**Instruction**
Your task is to retype the lines between the line with "Build this scene" and the line with "sc.camera = cam", inclusive. Copy no pictures and no other lines.

**Source material**
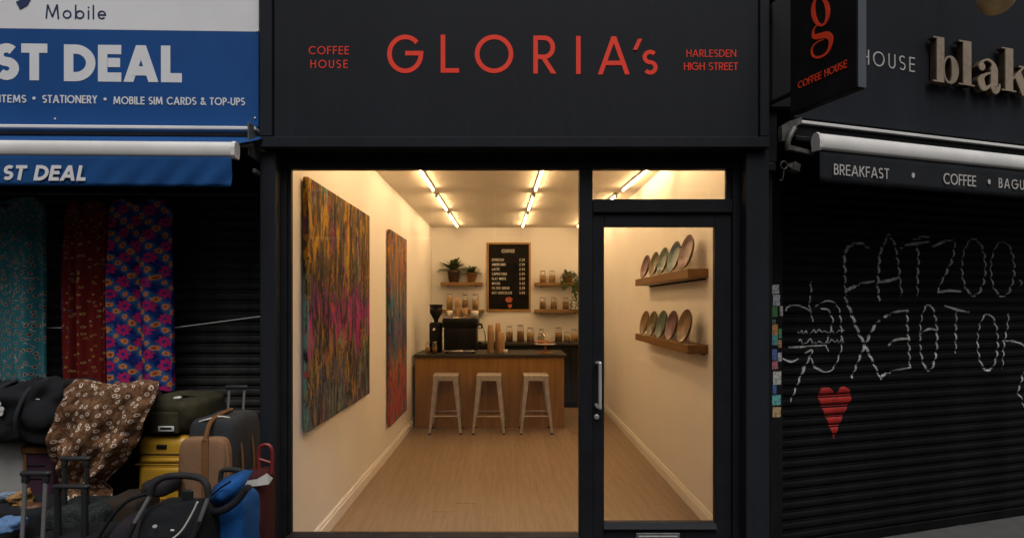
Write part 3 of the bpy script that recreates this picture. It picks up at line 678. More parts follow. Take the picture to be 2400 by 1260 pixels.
* * *
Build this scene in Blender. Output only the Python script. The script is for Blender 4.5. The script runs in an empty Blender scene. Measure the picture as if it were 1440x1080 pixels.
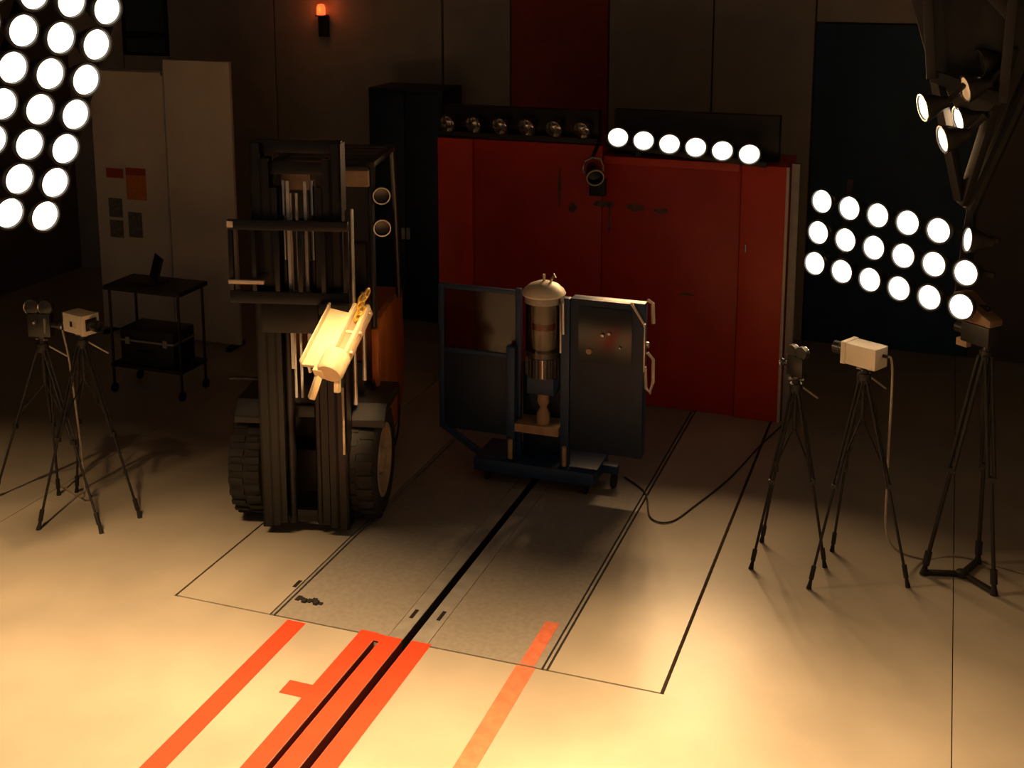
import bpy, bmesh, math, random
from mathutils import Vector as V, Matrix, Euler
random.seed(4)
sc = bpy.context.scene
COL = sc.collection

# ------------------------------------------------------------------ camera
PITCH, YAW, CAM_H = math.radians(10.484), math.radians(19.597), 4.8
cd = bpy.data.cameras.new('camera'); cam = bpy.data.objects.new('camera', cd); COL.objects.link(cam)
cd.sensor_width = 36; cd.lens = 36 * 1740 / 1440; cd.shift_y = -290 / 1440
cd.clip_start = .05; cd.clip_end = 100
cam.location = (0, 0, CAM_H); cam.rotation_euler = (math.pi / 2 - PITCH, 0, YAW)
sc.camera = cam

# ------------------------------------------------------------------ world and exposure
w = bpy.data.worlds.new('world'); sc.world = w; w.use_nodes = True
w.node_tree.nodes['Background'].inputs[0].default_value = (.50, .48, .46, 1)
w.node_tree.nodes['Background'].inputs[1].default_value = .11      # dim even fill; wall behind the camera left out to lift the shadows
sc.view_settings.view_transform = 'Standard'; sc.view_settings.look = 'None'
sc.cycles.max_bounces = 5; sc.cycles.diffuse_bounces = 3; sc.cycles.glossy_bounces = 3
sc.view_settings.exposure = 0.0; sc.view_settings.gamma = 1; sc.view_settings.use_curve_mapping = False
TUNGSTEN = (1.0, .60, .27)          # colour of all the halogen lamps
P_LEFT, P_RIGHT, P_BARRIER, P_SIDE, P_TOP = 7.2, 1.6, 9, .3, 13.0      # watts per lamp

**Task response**
Build this scene in Blender. Output only the Python script. The script is for Blender 4.5. The script runs in an empty Blender scene. Measure the picture as if it were 1440x1080 pixels.
import bpy, bmesh, math, random
from mathutils import Vector as V, Matrix, Euler
random.seed(4)
sc = bpy.context.scene
COL = sc.collection

# ------------------------------------------------------------------ camera
PITCH, YAW, CAM_H = math.radians(10.484), math.radians(19.597), 4.8
cd = bpy.data.cameras.new('camera'); cam = bpy.data.objects.new('camera', cd); COL.objects.link(cam)
cd.sensor_width = 36; cd.lens = 36 * 1740 / 1440; cd.shift_y = -290 / 1440
cd.clip_start = .05; cd.clip_end = 100
cam.location = (0, 0, CAM_H); cam.rotation_euler = (math.pi / 2 - PITCH, 0, YAW)
sc.camera = cam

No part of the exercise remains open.